6. Clarissa’s infertility plays a central role in the book.  Originally, it was Nathaniel who wanted to have children and Clarissa didn’t, but now that they’re having trouble conceiving Clarissa seems more upset than Nathaniel is.  Does this have to do with Leo’s death?  Is infertility always harder for the woman than for the man?

7. Lily and Noelle have a particularly difficult relationship.  Why is this?  How do sibling relationships change as people get older? Are some siblings simply not meant to get along?

8. Marilyn and David bought kosher food and a new set of dishes so Noelle could eat in their home, but Noelle still won’t eat there.  Do you agree with Noelle’s decision?  In a conflict between loyalty to one’s family and loyalty to one’s beliefs, what should win out?

9. There are some very high-powered people in this novel.  Nathaniel has two PhDs and may someday win the Nobel Prize.  Lily clerked on the Supreme Court.  Malcolm is a chef featured in magazines.  Marilyn is a successful doctor.  Amram and Noelle, by contrast, struggle professionally.  To what extent do the characters in this book define their own success in comparison with the success of their siblings and parents?

10. Thisbe says to Lily, “Everyone who knew us says Leo and I were great together.  There’s no love like the love that’s been erased.”  Were Leo and Thisbe great together?  How reliable is memory when someone has died?  Do you think Thisbe and Leo would have worked things out if he had come home from Iraq?

11. Most of the major characters in the novel are female, yet the author is male.  Does that influence the way you read this novel?  Is it different for a male writer to write from the perspective of a woman?

12. Like the journalist Daniel Pearl, Leo was captured in the Middle East and executed by terrorists.  More recently, a number of prominent journalists have died in the Middle East.  The specter of the Iraq War hovers over this novel, and the book is populated by characters who have strong, often opposing political opinions.  Yet the book takes place in the bucolic Berkshires, far from the center of the conflict.  Would you describe this as a political novel?

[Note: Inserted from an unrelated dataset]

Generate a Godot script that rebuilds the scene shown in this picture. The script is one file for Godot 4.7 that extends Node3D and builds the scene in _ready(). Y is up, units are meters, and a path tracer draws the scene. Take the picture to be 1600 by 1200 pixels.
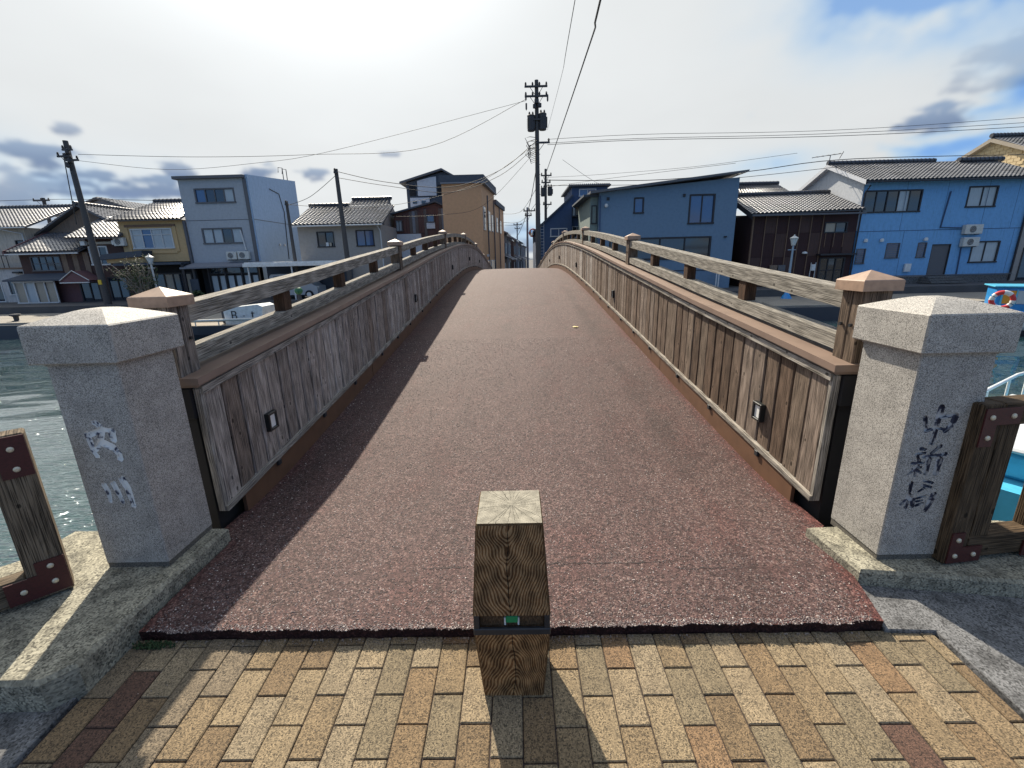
extends Node3D

# ------------------------------------------------------------------ mesh builder
class MB:
	var st := SurfaceTool.new()
	var o := Vector3.ZERO
	var col := Color.WHITE
	var uvo := Vector2.ZERO
	func _init(origin := Vector3.ZERO) -> void:
		o = origin
		st.begin(Mesh.PRIMITIVE_TRIANGLES)
	func v(p: Vector3, n: Vector3, uv: Vector2) -> void:
		st.set_normal(n)
		st.set_color(col)
		st.set_uv(uv)
		st.add_vertex(p - o)
	func tri(a: Vector3, b: Vector3, c: Vector3, hint: Vector3, ua := Vector2.ZERO, ub := Vector2.ZERO, uc := Vector2.ZERO) -> void:
		var n := (c - a).cross(b - a)
		if n.length_squared() < 1e-16:
			return
		n = n.normalized()
		if n.dot(hint) < 0.0:
			n = -n
			v(a, n, ua)
			v(c, n, uc)
			v(b, n, ub)
		else:
			v(a, n, ua)
			v(b, n, ub)
			v(c, n, uc)
	func quad(a: Vector3, b: Vector3, c: Vector3, d: Vector3, hint: Vector3, ua := Vector2.ZERO, ub := Vector2.ZERO, uc := Vector2.ZERO, ud := Vector2.ZERO) -> void:
		tri(a, b, c, hint, ua, ub, uc)
		tri(a, c, d, hint, ua, uc, ud)
	func uvp(p: Vector3, ax: int) -> Vector2:
		if ax == 0:
			return uvo + Vector2(p.z, p.y)
		if ax == 1:
			return uvo + Vector2(p.x, p.z)
		return uvo + Vector2(p.x, p.y)
	# box with chamfered edges, centre c, size s, turned by b
	func box(c: Vector3, s: Vector3, ch := 0.0, b := Basis.IDENTITY) -> void:
		var h := s * 0.5
		for ax in 3:
			var u := (ax + 1) % 3
			var w := (ax + 2) % 3
			for sg in [-1.0, 1.0]:
				var q: Array[Vector3] = []
				var t: Array[Vector2] = []
				for k in [[-1, -1], [1, -1], [1, 1], [-1, 1]]:
					var p := Vector3.ZERO
					p[ax] = sg * h[ax]
					p[u] = k[0] * (h[u] - ch)
					p[w] = k[1] * (h[w] - ch)
					q.append(c + b * p)
					t.append(uvp(p, ax))
				var n := Vector3.ZERO
				n[ax] = sg
				quad(q[0], q[1], q[2], q[3], b * n, t[0], t[1], t[2], t[3])
		if ch <= 0.0:
			return
		for cx in 3:
			var a1 := (cx + 1) % 3
			var a2 := (cx + 2) % 3
			for s1 in [-1.0, 1.0]:
				for s2 in [-1.0, 1.0]:
					var q: Array[Vector3] = []
					var t: Array[Vector2] = []
					for k in [[0, -1], [0, 1], [1, 1], [1, -1]]:
						var p := Vector3.ZERO
						p[a1] = s1 * (h[a1] - (ch if k[0] == 1 else 0.0))
						p[a2] = s2 * (h[a2] - (ch if k[0] == 0 else 0.0))
						p[cx] = k[1] * (h[cx] - ch)
						q.append(c + b * p)
						t.append(uvp(p, a1))
					var n := Vector3.ZERO
					n[a1] = s1
					n[a2] = s2
					quad(q[0], q[1], q[2], q[3], b * n, t[0], t[1], t[2], t[3])
		for sx in [-1.0, 1.0]:
			for sy in [-1.0, 1.0]:
				for sz in [-1.0, 1.0]:
					var sv := Vector3(sx, sy, sz)
					var p0 := Vector3(sx * h.x, sy * (h.y - ch), sz * (h.z - ch))
					var p1 := Vector3(sx * (h.x - ch), sy * h.y, sz * (h.z - ch))
					var p2 := Vector3(sx * (h.x - ch), sy * (h.y - ch), sz * h.z)
					tri(c + b * p0, c + b * p1, c + b * p2, b * sv, uvp(p0, 2), uvp(p1, 2), uvp(p2, 2))
	# box from two corners
	func bx(x0: float, x1: float, y0: float, y1: float, z0: float, z1: float, ch := 0.0) -> void:
		box(Vector3((x0 + x1) / 2, (y0 + y1) / 2, (z0 + z1) / 2), Vector3(absf(x1 - x0), absf(y1 - y0), absf(z1 - z0)), ch)
	# polygon in a plane (xf * (x, y, z)), pulled from z0 to z1
	func prism(poly: PackedVector2Array, z0: float, z1: float, xf := Transform3D.IDENTITY) -> void:
		var idx := Geometry2D.triangulate_polygon(poly)
		for zz in [z0, z1]:
			var hint := xf.basis * Vector3(0, 0, 1 if zz == maxf(z0, z1) else -1)
			for i in range(0, idx.size(), 3):
				var p := [poly[idx[i]], poly[idx[i + 1]], poly[idx[i + 2]]]
				tri(xf * Vector3(p[0].x, p[0].y, zz), xf * Vector3(p[1].x, p[1].y, zz), xf * Vector3(p[2].x, p[2].y, zz), hint, p[0], p[1], p[2])
		var cw := Geometry2D.is_polygon_clockwise(poly)
		for i in poly.size():
			var a := poly[i]
			var b := poly[(i + 1) % poly.size()]
			var e := b - a
			var n2 := Vector2(e.y, -e.x) * (-1.0 if cw else 1.0)
			quad(xf * Vector3(a.x, a.y, z0), xf * Vector3(b.x, b.y, z0), xf * Vector3(b.x, b.y, z1), xf * Vector3(a.x, a.y, z1), xf.basis * Vector3(n2.x, n2.y, 0), Vector2(a.x + a.y, z0), Vector2(b.x + b.y, z0), Vector2(b.x + b.y, z1), Vector2(a.x + a.y, z1))
	func tube(pts: Array, r0: float, n := 6, r1 := -1.0) -> void:
		if r1 < 0.0:
			r1 = r0
		var rings: Array = []
		for i in pts.size():
			var dir: Vector3 = (pts[mini(i + 1, pts.size() - 1)] - pts[maxi(i - 1, 0)]).normalized()
			var side := dir.cross(Vector3.UP if absf(dir.y) < 0.9 else Vector3.RIGHT).normalized()
			var up := side.cross(dir)
			var r := lerpf(r0, r1, float(i) / maxf(1.0, pts.size() - 1.0))
			var ring: Array = []
			for k in n:
				var a := TAU * k / n
				ring.append([pts[i] + (side * cos(a) + up * sin(a)) * r, side * cos(a) + up * sin(a)])
			rings.append(ring)
		for i in pts.size() - 1:
			for k in n:
				var A = rings[i][k]
				var B = rings[i][(k + 1) % n]
				var C = rings[i + 1][(k + 1) % n]
				var D = rings[i + 1][k]
				smooth4(A, B, C, D)
		for e in [0, pts.size() - 1]:
			var hint: Vector3 = (pts[0] - pts[1]) if e == 0 else (pts[e] - pts[e - 1])
			for k in range(1, n - 1):
				tri(rings[e][0][0], rings[e][k][0], rings[e][k + 1][0], hint)
	func smooth4(A, B, C, D) -> void:
		var g: Vector3 = (C[0] - A[0]).cross(B[0] - A[0])
		var hint: Vector3 = A[1] + B[1] + C[1] + D[1]
		var order := [A, B, C, A, C, D] if g.dot(hint) >= 0.0 else [A, C, B, A, D, C]
		for q in order:
			v(q[0], q[1], Vector2.ZERO)
	func lathe(prof: Array, c: Vector3, n := 12) -> void:
		for i in prof.size() - 1:
			var p: Vector2 = prof[i]
			var q: Vector2 = prof[i + 1]
			var e := q - p
			var nn := Vector2(e.y, -e.x).normalized()
			for k in n:
				var a0 := TAU * k / n
				var a1 := TAU * (k + 1) / n
				var f := func(pr: Vector2, a: float): return [c + Vector3(pr.x * cos(a), pr.y, pr.x * sin(a)), Vector3(nn.x * cos(a), nn.y, nn.x * sin(a))]
				smooth4(f.call(p, a0), f.call(p, a1), f.call(q, a1), f.call(q, a0))

# ------------------------------------------------------------------ state
var M := {}
var names := {}
var rng := RandomNumberGenerator.new()
const SL := 0.0422            # the approach rises gently towards the bridge
const XC := -0.02             # centre line of the bridge
const DD := [1.4, 2.3, 4.0, 4.8, 7.13, 9.5, 11.95, 14.3, 16.75, 19.2, 21.6, 24.0, 26.4, 28.8, 31.2, 33.0]
const DY := [0.097, 0.185, 0.325, 0.40, 0.615, 0.84, 1.03, 1.165, 1.21, 1.165, 1.03, 0.83, 0.60, 0.37, 0.15, 0.03]

func rk(d: float) -> float:
	var i := 0
	while i < DD.size() - 2 and d > DD[i + 1]:
		i += 1
	var h: float = DD[i + 1] - DD[i]
	var t: float = (d - DD[i]) / h
	var m0: float = (DY[i + 1] - DY[maxi(i - 1, 0)]) / (DD[i + 1] - DD[maxi(i - 1, 0)]) * h
	var j := mini(i + 2, DD.size() - 1)
	var m1: float = (DY[j] - DY[i]) / (DD[j] - DD[i]) * h
	return (2 * t * t * t - 3 * t * t + 1) * DY[i] + (t * t * t - 2 * t * t + t) * m0 + (-2 * t * t * t + 3 * t * t) * DY[i + 1] + (t * t * t - t * t) * m1

const K := 1.07
func dk(d: float) -> float:
	# the deck lies below the line that carries the rails
	var y := 1.55 + (rk(maxf(d, 2.2) / K) - 1.55) * K
	if d < 2.2:
		var t := clampf((d - 1.49) / 0.71, 0.0, 1.0)
		y = lerpf(0.095, y, t * t * (3.0 - 2.0 * t))
	return y

func ds(d: float) -> float:
	# road surface: level behind its raised lip until the arch takes over
	var a := 0.116
	var b := dk(maxf(d, 2.2)) if d > 2.2 else dk(2.2)
	var k := 0.025
	var h := clampf(0.5 + 0.5 * (b - a) / k, 0.0, 1.0)
	return lerpf(a, b, h) + k * h * (1.0 - h)

func nm(parent: Node, called: String) -> String:
	var k := str(parent.get_instance_id()) + called
	var n: int = names.get(k, 0)
	names[k] = n + 1
	return called if n == 0 else "%s_%03d" % [called, n]

func put(called: String, m: Material, mb: MB, parent: Node = self, at := Vector3.ZERO) -> MeshInstance3D:
	return putm(called, m, mb.st.commit(), parent, at)

func putm(called: String, m: Material, mesh: Mesh, parent: Node = self, at := Vector3.ZERO, b := Basis.IDENTITY) -> MeshInstance3D:
	var o := MeshInstance3D.new()
	o.mesh = mesh
	o.material_override = m
	o.name = nm(parent, called)
	o.transform = Transform3D(b, at)
	parent.add_child(o, true)
	return o

func thing(called: String, label: String, cat: String, at := Vector3.ZERO, group := "") -> Node3D:
	var o := Node3D.new()
	o.name = nm(self, called)
	o.position = at
	add_child(o, true)
	return tag(o, label, cat, group)

func tag(o: Node3D, label: String, cat: String, group := "") -> Node3D:
	o.set_meta("label", label)
	o.set_meta("category", cat)
	if group:
		o.set_meta("group", group)
	return o

func struct(o: Node3D, kind := "structure") -> Node3D:
	o.set_meta("kind", kind)
	return o

# ------------------------------------------------------------------ textures and materials
func noise_tex(type: int, freq: float, oct: int, ramp: Array, sd: int, size := 512, cell_ret := 1, norm := true) -> NoiseTexture2D:
	var n := FastNoiseLite.new()
	n.noise_type = type
	n.frequency = freq
	n.seed = sd
	n.fractal_type = FastNoiseLite.FRACTAL_FBM if oct > 1 else FastNoiseLite.FRACTAL_NONE
	n.fractal_octaves = oct
	n.cellular_return_type = cell_ret
	var t := NoiseTexture2D.new()
	t.width = size
	t.height = size
	t.seamless = true
	t.normalize = norm
	t.noise = n
	if ramp.size():
		var g := Gradient.new()
		var offs := PackedFloat32Array()
		var cols := PackedColorArray()
		for r in ramp:
			offs.append(r[0])
			cols.append(r[1])
		g.offsets = offs
		g.colors = cols
		t.color_ramp = g
	return t

func gr(x: float) -> Color:
	return Color(x, x, x)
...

13. Although Lily and Malcolm aren’t married, they live together and have been a couple for ten years.  Why does Lily refuse to let Malcolm come to the Berkshires for Leo’s memorial?  Does it say something about their relationship?  About Lily herself?

14. Noelle thanks her father for being “the voice that understands there are things you can’t know.”  What does she mean by that?  What makes David such a likable character?

15. Amram, by contrast, is a more difficult human being.  What do you think attracted Noelle to him?  What attracted Amram to Noelle?  The novel says that Thisbe “understands Amram’s appeal.  He has a kind of bullying charisma.”  Do you find Amram likable?

16. “Judaism, Lily likes to say:  just another installment in the random life of Noelle Glucksman.” Later, Noelle tells Thisbe that it was random that she ended up in Israel and that she could just as easily have landed in Sweden.  What role do randomness and coincidence play in Noelle’s life?  In the lives of the other characters?

17. Thisbe thinks:  “Everyone wants to know about the milestones—Leo’s birthday, their anniversary—and those are hard, of course, but it’s the everyday things that are the toughest.” What does Thisbe mean by that?  Do you agree with her observation?

18. Gretchen’s wealth plays a role in this novel, and the family all responds to it differently. Discuss the role of money in the novel in general.

19. The book says that David “mourns for Leo no less than Marilyn does even if he isn’t bellowing it into bullhorns . . . In a way he thinks his response is more dignified.”  Is David’s response more dignified?  Are there better and worse ways to mourn?

20. When Amram finally returns after having been gone for two days, Noelle is livid.  Later, she hits Amram in the eye with a tennis ball, and Amram accuses her of having done so intentionally.  Do you think Noelle hit him intentionally?  Whom do you sympathize with in this scene?

21. At the book’s end, where do you think the various characters will be in ten years?